* [Work to do] Write out the whole of the material exactly.

* [Data lines]
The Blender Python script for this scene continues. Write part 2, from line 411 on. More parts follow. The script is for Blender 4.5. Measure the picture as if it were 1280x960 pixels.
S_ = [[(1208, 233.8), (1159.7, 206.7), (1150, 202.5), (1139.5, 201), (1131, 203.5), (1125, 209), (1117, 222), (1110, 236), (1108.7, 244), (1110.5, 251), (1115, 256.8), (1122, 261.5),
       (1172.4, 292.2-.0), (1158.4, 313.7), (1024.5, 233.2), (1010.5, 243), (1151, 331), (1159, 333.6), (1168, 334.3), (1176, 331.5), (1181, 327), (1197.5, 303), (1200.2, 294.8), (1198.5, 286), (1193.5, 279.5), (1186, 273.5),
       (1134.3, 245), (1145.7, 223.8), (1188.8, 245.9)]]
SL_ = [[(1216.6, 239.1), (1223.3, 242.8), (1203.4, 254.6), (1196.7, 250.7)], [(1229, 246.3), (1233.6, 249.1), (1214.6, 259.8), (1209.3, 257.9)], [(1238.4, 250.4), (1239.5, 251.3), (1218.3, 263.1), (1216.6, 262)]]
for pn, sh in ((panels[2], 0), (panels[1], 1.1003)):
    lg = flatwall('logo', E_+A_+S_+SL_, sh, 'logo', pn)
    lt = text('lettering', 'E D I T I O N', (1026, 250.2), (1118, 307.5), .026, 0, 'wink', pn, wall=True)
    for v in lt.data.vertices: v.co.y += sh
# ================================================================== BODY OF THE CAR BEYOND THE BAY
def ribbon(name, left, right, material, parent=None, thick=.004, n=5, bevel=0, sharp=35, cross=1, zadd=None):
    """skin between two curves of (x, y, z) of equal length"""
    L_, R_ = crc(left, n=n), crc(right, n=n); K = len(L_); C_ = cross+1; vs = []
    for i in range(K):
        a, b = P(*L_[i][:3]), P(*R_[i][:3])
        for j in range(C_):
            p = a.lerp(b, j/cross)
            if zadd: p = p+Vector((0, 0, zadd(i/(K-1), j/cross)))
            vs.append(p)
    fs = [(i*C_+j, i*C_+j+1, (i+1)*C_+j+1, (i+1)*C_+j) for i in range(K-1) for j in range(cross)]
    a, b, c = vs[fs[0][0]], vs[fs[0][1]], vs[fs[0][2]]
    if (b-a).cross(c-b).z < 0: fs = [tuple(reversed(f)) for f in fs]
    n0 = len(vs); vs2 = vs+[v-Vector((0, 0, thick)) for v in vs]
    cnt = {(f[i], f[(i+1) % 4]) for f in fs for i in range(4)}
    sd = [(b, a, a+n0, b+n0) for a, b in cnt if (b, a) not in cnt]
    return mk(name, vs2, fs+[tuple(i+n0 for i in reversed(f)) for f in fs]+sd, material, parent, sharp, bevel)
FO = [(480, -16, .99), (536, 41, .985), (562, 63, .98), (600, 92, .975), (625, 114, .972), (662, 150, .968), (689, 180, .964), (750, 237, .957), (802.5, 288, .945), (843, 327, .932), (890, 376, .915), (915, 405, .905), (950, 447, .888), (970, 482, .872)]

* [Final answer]
The Blender Python script for this scene continues. Write part 2, from line 411 on. More parts follow. The script is for Blender 4.5. Measure the picture as if it were 1280x960 pixels.
S_ = [[(1208, 233.8), (1159.7, 206.7), (1150, 202.5), (1139.5, 201), (1131, 203.5), (1125, 209), (1117, 222), (1110, 236), (1108.7, 244), (1110.5, 251), (1115, 256.8), (1122, 261.5),
       (1172.4, 292.2-.0), (1158.4, 313.7), (1024.5, 233.2), (1010.5, 243), (1151, 331), (1159, 333.6), (1168, 334.3), (1176, 331.5), (1181, 327), (1197.5, 303), (1200.2, 294.8), (1198.5, 286), (1193.5, 279.5), (1186, 273.5),
       (1134.3, 245), (1145.7, 223.8), (1188.8, 245.9)]]
SL_ = [[(1216.6, 239.1), (1223.3, 242.8), (1203.4, 254.6), (1196.7, 250.7)], [(1229, 246.3), (1233.6, 249.1), (1214.6, 259.8), (1209.3, 257.9)], [(1238.4, 250.4), (1239.5, 251.3), (1218.3, 263.1), (1216.6, 262)]]
for pn, sh in ((panels[2], 0), (panels[1], 1.1003)):
    lg = flatwall('logo', E_+A_+S_+SL_, sh, 'logo', pn)
    lt = text('lettering', 'E D I T I O N', (1026, 250.2), (1118, 307.5), .026, 0, 'wink', pn, wall=True)
    for v in lt.data.vertices: v.co.y += sh
# ================================================================== BODY OF THE CAR BEYOND THE BAY
def ribbon(name, left, right, material, parent=None, thick=.004, n=5, bevel=0, sharp=35, cross=1, zadd=None):
    """skin between two curves of (x, y, z) of equal length"""
    L_, R_ = crc(left, n=n), crc(right, n=n); K = len(L_); C_ = cross+1; vs = []
    for i in range(K):
        a, b = P(*L_[i][:3]), P(*R_[i][:3])
        for j in range(C_):
            p = a.lerp(b, j/cross)
            if zadd: p = p+Vector((0, 0, zadd(i/(K-1), j/cross)))
            vs.append(p)
    fs = [(i*C_+j, i*C_+j+1, (i+1)*C_+j+1, (i+1)*C_+j) for i in range(K-1) for j in range(cross)]
    a, b, c = vs[fs[0][0]], vs[fs[0][1]], vs[fs[0][2]]
    if (b-a).cross(c-b).z < 0: fs = [tuple(reversed(f)) for f in fs]
    n0 = len(vs); vs2 = vs+[v-Vector((0, 0, thick)) for v in vs]
    cnt = {(f[i], f[(i+1) % 4]) for f in fs for i in range(4)}
    sd = [(b, a, a+n0, b+n0) for a, b in cnt if (b, a) not in cnt]
    return mk(name, vs2, fs+[tuple(i+n0 for i in reversed(f)) for f in fs]+sd, material, parent, sharp, bevel)
FO = [(480, -16, .99), (536, 41, .985), (562, 63, .98), (600, 92, .975), (625, 114, .972), (662, 150, .968), (689, 180, .964), (750, 237, .957), (802.5, 288, .945), (843, 327, .932), (890, 376, .915), (915, 405, .905), (950, 447, .888), (970, 482, .872)]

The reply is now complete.